4. Hat das Veranstaltungskonzept eine Auswirkung auf die quantitative Nutzung der Vorlesungsaufzeichnungen?

Rust/Krüger (2011) haben eine LOG-FILE-Analyse (Auswertung der Serverdaten) an Vorlesungen mit unterschiedlichen Konzepten durchgeführt.

  • Veranstaltungen mit einer formativen Studienleistung (z.B. Vorlesung mit obligatorischen Anteilen) verzeichneten eine steigende Anzahl der Abrufe eines Videos immer vor einer obligatorischen Hausaufgabe.
  • Dagegen wurde eine ansteigende Nutzung der Videos bei einer Veranstaltung mit summativer Studienleistung erst zum Semesterende gemessen. Dieses deutet auf einen Anstieg der Nutzung in der Prüfungszeit hin.

FAZIT: Vorlesungsaufzeichungen generieren nicht für jedes Lehrveranstaltungskonzept den gleichen Mehrwert.

 5. Haben Vorlesungsaufzeichnungen Auswirkungen auf den Vortrags- und Lehrstil?

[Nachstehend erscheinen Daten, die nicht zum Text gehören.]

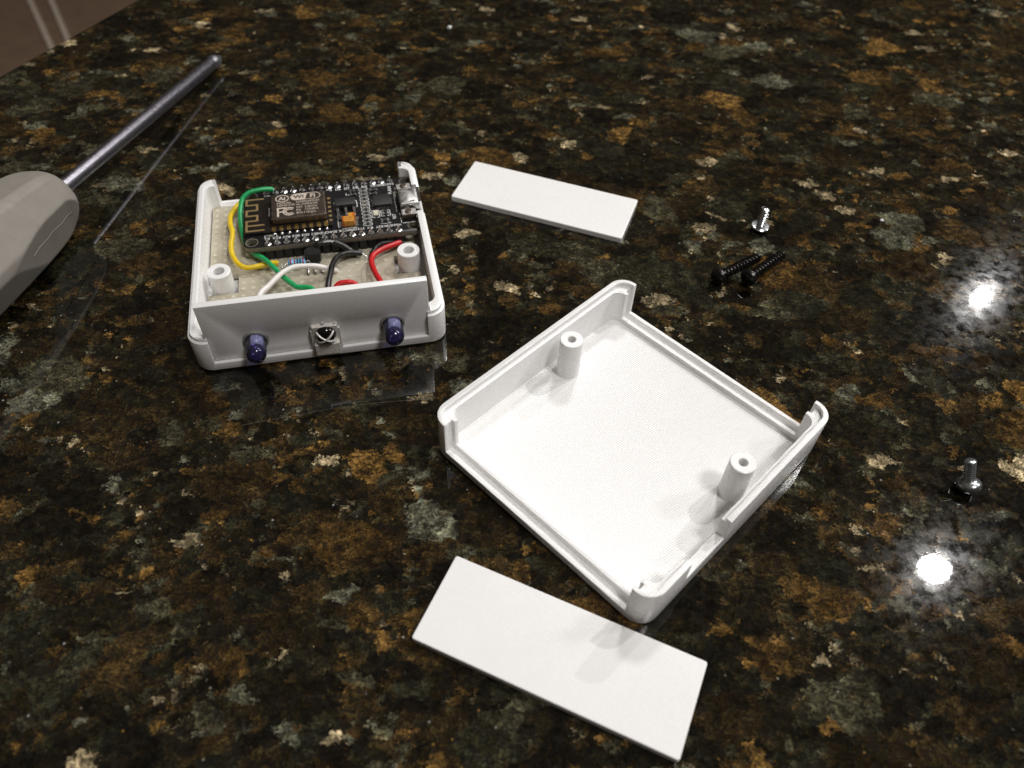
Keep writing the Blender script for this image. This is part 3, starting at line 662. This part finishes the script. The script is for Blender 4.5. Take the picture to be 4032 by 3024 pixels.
bw = wire('short printed black wire arching beside the board edge', W_BLK,
     [(-.4, 1.7, 4.3), (0.0, 1.8, 6.6), (0.9, 1.6, 8.1), (2.2, 2.0, 8.4), (3.9, 2.3, 8.1), (5.8, 2.1, 7.7), (7.5, 1.5, 7), (8.8, 0.8, 6.2), (9.9, 0.3, 5.4), (10.7, 0.3, 4.3)], .78)
aw = MB(); 
for ch, x, y, z, a in (('M', 3.0, 1.62, 8.93, .18), ('W', 4.0, 1.66, 8.88, .0), ('A', 4.95, 1.6, 8.72, -.12)): text_into(aw, ch, x, y, z, 1.25, a + math.pi)
aw.build('lettering', SILK, bw)
wire('black wire tucked behind the red wire under the board edge', W_BLK, [(14.6, -2.2, 4.2), (15.0, -1.2, 5), (15.6, -0.4, 5.3), (16.4, 0.7, 5.6), (17.9, 1.8, 5.8), (20.0, 2.4, 5.6), (22.2, 2.8, 5.0), (23.2, 3.6, 4.3)], .72)
wire('red wire bending down from the screw post to the panel', W_RED,
     [(23.4, 1.4, 5.9), (21.8, 0.5, 6.2), (20.5, -0.2, 6.4), (18.3, -1.4, 6.6), (16.2, -3.0, 6.8), (15.0, -4.8, 7), (14.6, -7.1, 7.2), (14.9, -10.1, 7.4), (15.4, -12.7, 7.6), (16.0, -15.0, 7.8), (16.4, -17.7, 8), (17.0, -22, 8.2), (17.4, -27, 8.3)], .78,
     bare=[(23.3, 1.4, 5.9), (24.2, 2.0, 5.6), (24.8, 2.6, 4.6), (24.9, 2.7, 3.5)])
wire('short red wire loop just behind the standing panel', W_RED, [(3.2, -21, 6.2), (4.2, -16.4, 7.0), (5.5, -14.9, 7.8), (7.4, -14.8, 8), (9.1, -15.1, 7.8), (10.3, -16.4, 7.2), (11, -20, 6.4)], .75)
# resistor
rs = thing('resistor', 'blue banded resistor lying beside the black transistor', 'resistor', to_box(-5.2, -1.95, 5.6), BT)
RX = Matrix.Rotation(math.pi / 2, 4, 'Y')
MB().lathe([(0, -2.35), (.7, -2.32), (1.1, -2.1), (1.18, -1.6), (1.02, -1.15), (.98, 0), (1.02, 1.15), (1.18, 1.6), (1.1, 2.1), (.7, 2.32), (0, 2.35)], 20, 0, RX).build('body', RES, rs, angle=60)
for x, mt_, rr in ((-1.55, RB, 1.19), (-.55, RB, 1.005), (.25, RK, 1.005), (.95, RK, 1.03), (1.75, RB, 1.19)):
    MB().ring([(rr - .1, x - .2), (rr, x - .2), (rr, x + .2), (rr - .1, x + .2)], 20, 0, RX).build('band', mt_, rs)
MB().tube([(-2.3, 0, 0), (-3.2, -.35, 0), (-3.8, -1.2, -.7), (-4.0, -2.0, -2.2)], .24, 8).build('lead', SOLDER, rs)
MB().tube([(2.3, 0, 0), (3.2, .2, 0), (3.6, .4, -1.0), (3.6, .5, -2.2)], .24, 8).build('lead', SOLDER, rs)
# transistor
tr = thing('transistor', 'black transistor standing between the board and the white wire', 'transistor', to_box(-.75, -.7, 4.0), BT)
prof = [(2.2 * math.cos(a), 2.2 * math.sin(a)) for a in [math.radians(-32 + 244 * k / 22) for k in range(23)]]
MB().loft([[(x * k, y * k, z) for x, y in prof] for k, z in ((.97, .9), (1.0, 1.0), (1.0, 3.7), (.97, 3.8))]).build('body', W_BLK, tr)
for k, dx in enumerate((-1.27, 0, 1.27)): MB().tube([(dx * .9, -.5, 1.0), (dx * 1.0, -1.6, .75), (dx * 1.3, -3.4, .7), (dx * 1.5 + .3, -4.8, .3), (dx * 1.55 + .35, -5.1, -.6)], .24, 8).build('lead', SOLDER, tr)

# ------------------------------------------------------------------ screws
def thread(mb_, r, a, pitch, z0_, z1_, seg=20, taper=0.0, mi=0, M=None):
    n = max(4, int((z1_ - z0_) / pitch * 8)); L = []
    for i in range(n + 1):
        z = z0_ + (z1_ - z0_) * i / n; lp = []
        for k in range(seg):
            th = 2 * math.pi * k / seg; ph = ((z - z0_) / pitch - k / seg) % 1.0
            tri = max(0.0, 1 - abs(ph - .5) * 3.2)
            kf = 1.0 if not taper else min(1.0, (z1_ - z) / taper * .75 + .25)
            rr = (r + a * tri) * kf
            lp.append((rr * math.cos(th), rr * math.sin(th), z))
        L.append(lp)
    mb_.loft(L, mi, M)
def oriented(axis):
    return Vector(axis).normalized().to_track_quat('Z', 'Y').to_matrix().to_4x4()
# silver screw on its head
s1_ = thing('upright_screw', 'shiny silver screw standing on its head, thread pointing up', 'screw', (72.4, 192.4, 0))
MB().lathe([(0, 0.0), (1.3, .03), (1.9, .3), (2.2, .75), (2.3, 1.1), (2.7, 1.15), (2.75, 1.45), (2.5, 1.62), (1.2, 1.75), (0, 1.75)], 32).build('head', ZINC, s1_)
m = MB(); thread(m, .86, .52, 1.0, 1.7, 7.5, 24, .0); m.lathe([(1.05, 7.49), (.9, 7.65), (0, 7.66)], 20); m.build('thread', ZINC, s1_, angle=60)
def black_screw(label, head, tip):
    d = Vector(tip) - Vector(head); t_ = thing('black_screw', label, 'screw', head, 0, 'black screws lying side by side')
    M = oriented(d); Ln = d.length
    MB().lathe([(0, -1.0), (.55, -.95), (.6, -.6), (.8, -.95), (1.6, -.8), (2.25, -.35), (2.5, .15), (2.5, .5), (1.3, .9), (0, .95)], 28, 0, M).build('head', BLKMET, t_)
    m = MB(); thread(m, .95, .62, 1.3, .8, Ln, 22, 1.6, 0, M); m.build('thread', BLKMET, t_, angle=60)
black_screw('black screw lying next to its twin, the one nearer the white panels', (56.0, 167.1, 2.5), (70.2, 178.4, 1.45))
black_screw('black screw lying next to its twin, the one farther from the panels', (64.5, 167.2, 2.5), (77.4, 180.1, 1.45))
s2_ = thing('machine_screw', 'small grey machine screw resting on its rounded head near the bright reflection', 'screw', (104.3, 101.4, 0))
M = Matrix.Translation((0, 0, 1.62)) @ oriented((-.20, .42, .88))
MB().lathe([(0, -1.75), (.9, -1.6), (1.8, -1.05), (2.45, -.2), (2.7, .6), (2.45, 1.2), (1.6, 1.6), (1.3, 1.75), (0, 1.75)], 32, 0, M).build('head', GREYZ, s2_, angle=50)
m = MB(); thread(m, 1.16, .10, .5, 1.6, 6.6, 20, 0, 0, M); m.lathe([(1.2, 6.59), (1.0, 6.8), (0, 6.8)], 20, 0, M); m.build('thread', GREYZ, s2_, angle=70)

# ------------------------------------------------------------------ screwdriver
A = Vector((-112.9, 275.7, 2.3)); Bp = Vector((-131.0, 184.9, 9.6)); ax = (Bp - A).normalized()
sd = thing('screwdriver', 'screwdriver with grey rubber handle and round steel shaft', 'screwdriver', tuple(A), 0)
M = oriented(ax)
MB().lathe([(2.0, 5.8), (2.15, 6.2), (2.15, 100)], 32, 0, M).build('shaft', SHAFT, sd)
m = MB(); L = []
for z, r_, dep in ((-.6, .25, 0.1), (.8, .95, .55), (2.4, 1.75, .5), (3.9, 2.35, .3), (5.0, 2.55, .0), (6.2, 2.1, 0)):
    L.append([((r_ * (1 - dep * max(0, math.cos(4 * a)) ** 2)) * math.cos(a), (r_ * (1 - dep * max(0, math.cos(4 * a)) ** 2)) * math.sin(a), z) for a in [2 * math.pi * k / 32 for k in range(32)]])
m.loft(L, 0, M); m.build('bit_tip', BIT, sd, angle=40)
# handle: swept body with a scooped finger facet on the near side
hx = Vector((0, 0, 1)) - ax * ax.z; hx.normalize(); hy = ax.cross(hx)
NA, NT_ = 180, 200; L = []
keys = [(0, 3.2), (.5, 5.2), (1.5, 7.0), (3.2, 8.5), (6, 9.6), (11, 10.6), (20, 11.4), (35, 12.2), (55, 13.0), (80, 14.6), (98, 16.0), (105, 15.0), (109, 12.0), (111, 6.0)]
def rad(t):
    return sum(rad0(max(0.0, min(111.0, t + d * min(1.0, .15 + t / 12) * min(1.0, (111.5 - t) / 6)))) for d in (-4, -3, -2, -1, 0, 1, 2, 3, 4)) / 9
def rad0(t):
    for (a, ra), (b, rb) in zip(keys, keys[1:]):
        if a <= t <= b: return ra + (rb - ra) * (t - a) / (b - a)
    return keys[-1][1]
t0 = 95.5
for i in range(NT_ + 1):
    t = 111 * (i / NT_) ** 1.6; lp = []
    for k in range(NA):
        th = 2 * math.pi * k / NA; hx_ = ((math.degrees(th) - 335) % 60) - 30; q_ = min(1.0, t / 9); r_ = rad(t) * (1 + q_ * (min(1.0, .915 / math.cos(math.radians(hx_))) * 1.05 - 1))
        # flat thumb facet cut into the lower right-hand side
        f_ = max(0.0, min(1.0, (t - 1.5) / 7.0)) * max(0.0, min(1.0, (38.0 - t) / 22.0)); f_ = f_ * f_ * (3 - 2 * f_)
        cs = math.cos(th - math.radians(258))
        if cs > .3: r_ = min(r_, rad(t) * (1.03 - .20 * f_) / cs)
        lp.append(tuple(ax * (t0 + t) + hx * (r_ * math.cos(th)) + hy * (r_ * math.sin(th))))
    L.append(lp)
MB().loft(L).build('handle', RUBBER, sd, angle=50)

pts = []
for k in range(9):
    t = 6.5 + 20 * k / 8; th = math.radians(262 + 1.2 * math.sin(k * 2.1)); f_ = min(1.0, (t - 1.5) / 7.0) * min(1.0, (38.0 - t) / 22.0); f_ = f_ * f_ * (3 - 2 * f_); r_ = rad(t) * (1.03 - .20 * f_) / math.cos(th - math.radians(258)) + .02
    pts.append(tuple(ax * (t0 + t) + hx * (r_ * math.cos(th)) + hy * (r_ * math.sin(th))))
MB().tube(pts, .10, 6).build('mould_seam', RUBBER, sd)
# ------------------------------------------------------------------ stray bits on the counter
tag(MB().tube([(-63.1, 110.2, .05), (-52, 113.6, .06), (-43, 116.4, .05), (-30, 119.2, .05), (-19.4, 120.9, .05)], .02, 5).build('scratch_line', SCRATCH), 'hair-thin raised line for a scratch in the stone between the two enclosure halves', 'thread')  # stands for a scratch in the stone, added as a thin tube
m = MB().rbox(-2.5, 2.5, -.4, .4, 0, .5, .1, .12, 0, Matrix.Identity(4))
tag(m.build('plastic_offcut', mat_clear('clear_film', (.9, .9, .9), (.95, .95, .95), .2, 1.45, .04, (.6, .6, .6)), None, (-40.9, 117.8, 0.0), .36), 'tiny clear plastic sliver in front of the enclosure base', 'offcut')

def crumb(label, x, y, r, mat, seed):
    r_ = random.Random(seed); m = MB(); L = []
    for i in range(6):
        a = -math.pi / 2 + math.pi * i / 5
        L.append([(r * max(.05, math.cos(a)) * r_.uniform(.6, 1.3) * math.cos(2 * math.pi * k / 8), r * max(.05, math.cos(a)) * r_.uniform(.5, 1.1) * math.sin(2 * math.pi * k / 8), r * .55 * (1 + math.sin(a))) for k in range(8)])
    tag(m.loft(L).build('crumb', mat, None, (x, y, 0), r_.uniform(0, 3), angle=20), label, 'crumb', 'plastic crumbs on the counter')
crumb('white plastic crumb beside the screwdriver handle', -136.1, 146.9, 1.1, PLA, 3)
crumb('small white fleck at the far side of the counter', -31.4, 310.4, 1.1, PLA, 5)  # pale fleck, built as a small solid
crumb('small pale fleck on the stone beyond the upright silver screw', 111.2, 198.9, .75, PLA, 9)  # another pale fleck, smaller, same lumpy solid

Einige Lehrende haben Bedenken, dass sich ihr Vorlesungsstil durch die Aufzeichnungen verändert. Diese Situation konnte weder in der MLU Studie (2013) noch in der Rust/Krüger-Studie (2011) bestätigt werden. Rust/Krüger konnten in Interviews herausfinden, dass Lehrende über Kleidungsstil, Gestik/Mimik und Folien bei der Vorlesungsaufzeichnung nachdenken (2011).

 

Literatur

Rust, I., Krüger, M. (2011): Der Mehrwert von Vorlesungsaufzeichnungen als Ergänzungsangebot zur Präsenzlehre. In: Köhler, T., Neumann, J. (Hrsg.) Wissensgemeinschaften. Digitale Medien – Öffnung und Offenheit in Forschung und Lehre. Waxmann Verlag, Münster.

Tillmann, A., Bremer, C., Krömker, D. (2012): Einsatz von E-Lectures als Ergänzungsangebot zur Präsenzlehre. Evaluationsergebnisse eines mehrperspektivischen Ansatzes. In: G. Csanyi, F. Reichl, A. Steiner (Hrsg.): Digitale Medien –Werkzeuge für exzellente Forschung und Lehre. Waxmann Verlag, Münster.